Under the skin, the Bingo Plus’s upgrades do add substance to the car. The standard Bingo was slow and couldn’t go all that far –  limited to about 41 or 67 horsepower from either a 17.3 kWh or 31.9 kWh battery pack. It could only reach a top speed of 100 km/h, not even sufficient for China’s national freeway speed limit of 120 km/h. The Bingo Plus is way more powerful, its 100 horsepower motor should be able to propel the car to a top speed of 140 km/h (87 MPH). The 50.6 kWh battery is good for a maximum 510 KM (317 miles) range, way higher than the 333 KM (206 miles) maximum range of the standard Bingo. Granted, these are on the notoriously genteel CLTC cycle, but we’d wager an EPA range would probably be closer to the 200-mile mark. 
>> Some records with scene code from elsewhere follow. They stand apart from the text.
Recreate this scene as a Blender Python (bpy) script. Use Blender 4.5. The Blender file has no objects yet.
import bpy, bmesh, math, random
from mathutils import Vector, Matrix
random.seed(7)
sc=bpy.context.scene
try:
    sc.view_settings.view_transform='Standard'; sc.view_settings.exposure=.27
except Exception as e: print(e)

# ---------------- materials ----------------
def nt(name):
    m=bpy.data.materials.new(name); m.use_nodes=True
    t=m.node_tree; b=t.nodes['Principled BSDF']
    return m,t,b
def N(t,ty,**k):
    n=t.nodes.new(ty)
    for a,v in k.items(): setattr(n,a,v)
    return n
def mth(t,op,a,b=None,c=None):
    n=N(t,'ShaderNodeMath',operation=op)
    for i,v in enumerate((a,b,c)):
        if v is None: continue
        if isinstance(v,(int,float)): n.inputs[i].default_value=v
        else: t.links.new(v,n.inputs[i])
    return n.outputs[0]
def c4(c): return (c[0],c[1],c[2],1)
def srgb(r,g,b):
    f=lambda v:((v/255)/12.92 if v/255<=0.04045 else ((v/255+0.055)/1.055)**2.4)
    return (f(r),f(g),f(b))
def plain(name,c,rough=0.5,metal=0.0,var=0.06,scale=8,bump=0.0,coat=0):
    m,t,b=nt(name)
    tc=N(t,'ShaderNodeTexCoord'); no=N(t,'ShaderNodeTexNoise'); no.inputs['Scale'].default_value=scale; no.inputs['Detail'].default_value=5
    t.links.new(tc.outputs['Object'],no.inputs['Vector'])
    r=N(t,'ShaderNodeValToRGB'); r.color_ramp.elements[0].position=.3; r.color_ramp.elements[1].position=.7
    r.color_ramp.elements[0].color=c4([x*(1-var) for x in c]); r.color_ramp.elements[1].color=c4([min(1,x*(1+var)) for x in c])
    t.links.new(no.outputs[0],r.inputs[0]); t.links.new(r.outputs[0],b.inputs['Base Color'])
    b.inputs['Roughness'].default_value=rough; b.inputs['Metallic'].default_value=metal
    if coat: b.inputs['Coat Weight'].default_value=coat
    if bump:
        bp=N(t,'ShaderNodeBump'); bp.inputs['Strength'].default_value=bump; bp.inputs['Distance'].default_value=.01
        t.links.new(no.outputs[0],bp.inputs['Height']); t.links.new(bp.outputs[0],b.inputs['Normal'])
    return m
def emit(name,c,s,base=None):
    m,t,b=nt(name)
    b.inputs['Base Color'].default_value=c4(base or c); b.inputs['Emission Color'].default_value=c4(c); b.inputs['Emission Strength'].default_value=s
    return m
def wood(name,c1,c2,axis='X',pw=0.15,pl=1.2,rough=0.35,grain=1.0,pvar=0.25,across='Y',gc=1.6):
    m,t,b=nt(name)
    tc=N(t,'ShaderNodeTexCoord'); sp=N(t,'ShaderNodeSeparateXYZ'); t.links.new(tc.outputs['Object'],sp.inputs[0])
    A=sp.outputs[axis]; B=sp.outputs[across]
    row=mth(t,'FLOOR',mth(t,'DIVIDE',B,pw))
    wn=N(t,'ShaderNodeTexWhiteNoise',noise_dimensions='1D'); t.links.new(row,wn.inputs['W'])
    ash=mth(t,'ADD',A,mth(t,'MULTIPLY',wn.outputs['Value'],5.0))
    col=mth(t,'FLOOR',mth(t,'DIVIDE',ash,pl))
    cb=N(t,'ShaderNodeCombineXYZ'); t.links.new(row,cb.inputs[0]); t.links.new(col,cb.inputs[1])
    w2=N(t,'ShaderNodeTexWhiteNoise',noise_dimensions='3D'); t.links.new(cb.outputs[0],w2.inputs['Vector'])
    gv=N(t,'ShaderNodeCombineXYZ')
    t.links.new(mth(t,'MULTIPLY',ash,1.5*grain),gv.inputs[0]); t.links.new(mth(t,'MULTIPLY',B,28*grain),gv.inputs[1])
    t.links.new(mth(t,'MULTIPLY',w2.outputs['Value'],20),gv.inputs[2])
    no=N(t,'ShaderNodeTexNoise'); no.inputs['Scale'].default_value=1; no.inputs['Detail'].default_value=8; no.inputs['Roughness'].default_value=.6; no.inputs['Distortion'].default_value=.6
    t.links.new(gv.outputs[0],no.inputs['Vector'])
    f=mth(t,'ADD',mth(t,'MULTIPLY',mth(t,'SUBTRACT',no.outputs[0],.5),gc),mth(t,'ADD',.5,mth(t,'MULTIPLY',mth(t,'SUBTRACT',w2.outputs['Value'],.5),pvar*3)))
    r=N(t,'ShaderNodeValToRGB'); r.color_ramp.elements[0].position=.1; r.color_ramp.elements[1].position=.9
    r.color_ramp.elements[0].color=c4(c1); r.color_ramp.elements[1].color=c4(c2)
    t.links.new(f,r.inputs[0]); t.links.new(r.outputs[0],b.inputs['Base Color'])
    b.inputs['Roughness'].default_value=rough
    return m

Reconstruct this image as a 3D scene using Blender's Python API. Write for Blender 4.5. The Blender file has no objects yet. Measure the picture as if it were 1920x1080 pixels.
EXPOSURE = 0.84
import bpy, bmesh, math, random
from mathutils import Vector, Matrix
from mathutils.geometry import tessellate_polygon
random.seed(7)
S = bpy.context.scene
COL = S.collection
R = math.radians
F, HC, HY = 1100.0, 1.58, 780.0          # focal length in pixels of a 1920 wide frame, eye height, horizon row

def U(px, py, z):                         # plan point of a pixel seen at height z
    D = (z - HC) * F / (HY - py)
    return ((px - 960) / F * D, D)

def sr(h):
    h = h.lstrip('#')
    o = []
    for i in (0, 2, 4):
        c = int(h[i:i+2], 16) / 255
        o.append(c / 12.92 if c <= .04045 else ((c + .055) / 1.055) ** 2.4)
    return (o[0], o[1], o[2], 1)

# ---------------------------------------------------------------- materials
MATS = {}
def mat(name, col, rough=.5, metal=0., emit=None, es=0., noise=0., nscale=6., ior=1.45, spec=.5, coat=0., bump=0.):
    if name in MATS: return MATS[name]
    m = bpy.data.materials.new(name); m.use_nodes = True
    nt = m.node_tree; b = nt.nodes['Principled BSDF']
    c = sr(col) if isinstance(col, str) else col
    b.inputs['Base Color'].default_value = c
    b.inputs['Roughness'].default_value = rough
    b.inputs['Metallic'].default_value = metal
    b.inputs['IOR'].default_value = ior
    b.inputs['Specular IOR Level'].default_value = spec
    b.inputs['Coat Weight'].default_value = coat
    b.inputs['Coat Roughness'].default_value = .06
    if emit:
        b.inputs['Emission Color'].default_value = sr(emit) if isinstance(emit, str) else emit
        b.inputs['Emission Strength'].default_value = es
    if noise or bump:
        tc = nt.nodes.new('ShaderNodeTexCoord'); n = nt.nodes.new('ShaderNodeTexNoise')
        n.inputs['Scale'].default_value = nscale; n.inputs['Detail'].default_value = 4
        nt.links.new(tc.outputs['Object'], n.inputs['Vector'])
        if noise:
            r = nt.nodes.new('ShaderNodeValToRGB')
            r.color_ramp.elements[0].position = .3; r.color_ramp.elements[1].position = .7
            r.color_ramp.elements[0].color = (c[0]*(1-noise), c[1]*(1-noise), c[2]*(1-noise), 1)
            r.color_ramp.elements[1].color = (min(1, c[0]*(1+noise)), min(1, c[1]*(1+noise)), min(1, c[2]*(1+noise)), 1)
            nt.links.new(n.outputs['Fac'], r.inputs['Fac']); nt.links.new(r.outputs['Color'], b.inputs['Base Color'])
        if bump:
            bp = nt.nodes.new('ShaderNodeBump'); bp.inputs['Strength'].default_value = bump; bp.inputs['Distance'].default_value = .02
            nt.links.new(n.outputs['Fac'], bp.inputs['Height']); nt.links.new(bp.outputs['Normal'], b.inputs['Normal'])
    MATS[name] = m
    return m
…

Wuling Bingo Interior Screenshot

The Bingo Plus seems to straddle the line between two different important competitors; the BYD Seagull and the BYD Dolphin. It’s larger, more expensive, and can go further than the Seagull, but Sean explains that doesn’t quite have the range or amenities as the BYD Dolphin. Like, the Dolphin may not quite go as far or won’t be as quick in base trim, but upgraded Dolphin models with bigger batteries and larger motors will handily out-accelerate the Bingo Plus. 

Wuling Bingo Plus Trunk Screenshot

There are other caveats to the Bingo Plus, too. Telescope admits that the Bingo Plus only seats four, compared to the five-seat interior of the Dolphin. It doesn’t have a heat pump, which likely will hurt its cold weather range performance. Also, although the Bingo has automatic headlights and automatic wipers, it has manual climate control. But, some of those caveats could be easily overlooked given the Bingo Plus’s price – about $12,500 for the top-trim Bingo Plus.

Videos like these are becoming harder to watch. The Bingo Plus’s existence proves that better things are possible. A reasonably sized, reasonably priced, well-made EV can exist, yet we don’t have them. Sure, the Bingo Plus won’t out-accelerate a Tesla, but it looks to be just the right size, range, and power to serve as a comfortable EV for those who don’t want or need an outrageous amount of capability.

Considering this is a GM-backed vehicle, I can’t help but wonder how hard this would be to make or sell in the U.S. What kind of safety features is it lacking? How hard would it be to add them? We’ll probably never know, unfortunately.